Taxer les entreprises avant qu’elles n’aient réalisé le moindre franc de bénéfice, voilà une idée pour le moins saugrenue. C’est pourtant la curieuse logique derrière le droit de timbre d’émission, dont l’abolition sera soumise au peuple lors de la votation du 13 février prochain.

Cette taxe s’applique lorsque des sociétés anonymes (SA) ou des coopératives lèvent des fonds propres, par exemple lors de leur fondation. Elle s’élève à 1 % des fonds levés, pour autant que le montant soit supérieur à 1 million de francs. Au niveau international, elle constitue une curiosité fiscale : seuls le Japon et la Corée du Sud connaissent une telle taxe, et là-bas, le taux est deux fois moins élevé.

Violation de tous les principes fiscaux usuels

Créé dans l’urgence et cédé par les cantons à la Confédération pendant la Première Guerre mondiale, le droit de timbre d’émission fait partie des impôts archaïques sur les transactions.
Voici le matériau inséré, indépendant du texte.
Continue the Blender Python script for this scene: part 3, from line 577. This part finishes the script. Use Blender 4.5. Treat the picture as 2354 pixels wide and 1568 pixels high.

Il est obsolète, car typique d’une époque où l’Etat n’avait pas encore la capacité administrative de mettre en place une imposition globale. Les impôts sur les transactions sont faciles à taxer et à percevoir : une simplicité qui se fait toutefois au prix de tous les autres principes de la fiscalité moderne.

Ainsi, le droit d’émission n’a aucun lien direct avec la capacité fiscale de l’entreprise en question. Le fait que cette dernière réalise ultérieurement un bénéfice ou que le capital versé ne serve qu’à couvrir des pertes n’a aucune influence sur le montant de l’imposition.

Taxe sur les émissions : insignifiante sur le plan fiscal, nuisible pour l’économie nationale (Claudio Schwarz, Unsplash)

Mais ce qui est plus inquiétant, c’est l’inefficience de cet impôt, c’est-à-dire son mauvais rapport coût/bénéfice pour l’économie suisse. Pour la Confédération, l’intérêt fiscal de la taxe est pratiquement nul (plus précisément 0,3 % des recettes). Mais le faible rendement d’un impôt ne veut pas automatiquement dire qu’il n’y aura pas de dommage pour l’économie. S’il existait un impôt de plusieurs millions sur les chaussures, il ne générerait aucune recette, mais nous marcherions tous pieds nus dans la rue.

BAK Economics a examiné cette question dans une étude qui montre que la suppression du droit d’émission aurait des effets macroéconomiques plutôt faibles. Les éventuelles réductions de dépenses destinées à compenser les pertes de recettes publiques seraient nettement compensées à moyen et à long terme. Le rapport coût/bénéfice serait peut-être encore plus mauvais si l’on y ajoutait les effets négatifs sur l’innovation. Les start-ups sont davantage touchées par la taxe, car elles ne peuvent pas s’autofinancer à partir de bénéfices non distribués.

Il y a donc pire que le droit d’émission. Les impôts sur les transactions, comme le droit de négociation et l’impôt anticipé, causent des dommages plus importants à l’économie suisse. Les entreprises déjà établies peuvent souvent contourner le droit d’émission, par exemple en se finançant avec des bénéfices non distribués ou en utilisant des modèles qui minimisent l’impôt. Ce n’est pas un hasard si les recettes du droit d’émission stagnent depuis des années.

Le capital est-il épargné ?

Et pourtant, peut-on catégoriquement s’opposer à la suppression d’un impôt aussi mal conçu et injuste ? Apparemment, oui. La gauche a lancé une campagne pour farouchement défendre cette singularité de la politique fiscale. Mais à chacun son cheval de bataille : aux uns les minarets, aux autres la taxe sur les émissions.

Mais les leaders de la campagne du «Non» veulent absolument identifier une tendance qui durerait depuis longtemps : il existerait un allègement de l’imposition des revenus du capital et au détriment des salaires. Alors qu’il s’agirait justement d’inverser cette tendance.

Mais qu’en est-il de cette affirmation ? Une réponse détaillée à cette question fera l’objet d’un prochain article. Mais voici déjà la principale conclusion : en Suisse, il n’est pas question de déplacer la charge fiscale au détriment des salariés. Tant la contribution aux recettes fiscales totales de l’impôt sur le bénéfice des entreprises que celle de l’impôt sur le capital dans son ensemble ont été extraordinairement stables au cours des 25 dernières années.

L’importance de plus en plus grande du deuxième pilier rend de toute façon la séparation entre «travail» et «capital» caduque. Car tous les Suisses deviendront des capitalistes : au plus tard lorsqu’ils prendront leur retraite et toucheront leur avoir de caisse de pension. Il n’est donc pas dans leur intérêt à long terme de vouloir maintenir un droit d’émission obsolète et préjudiciable.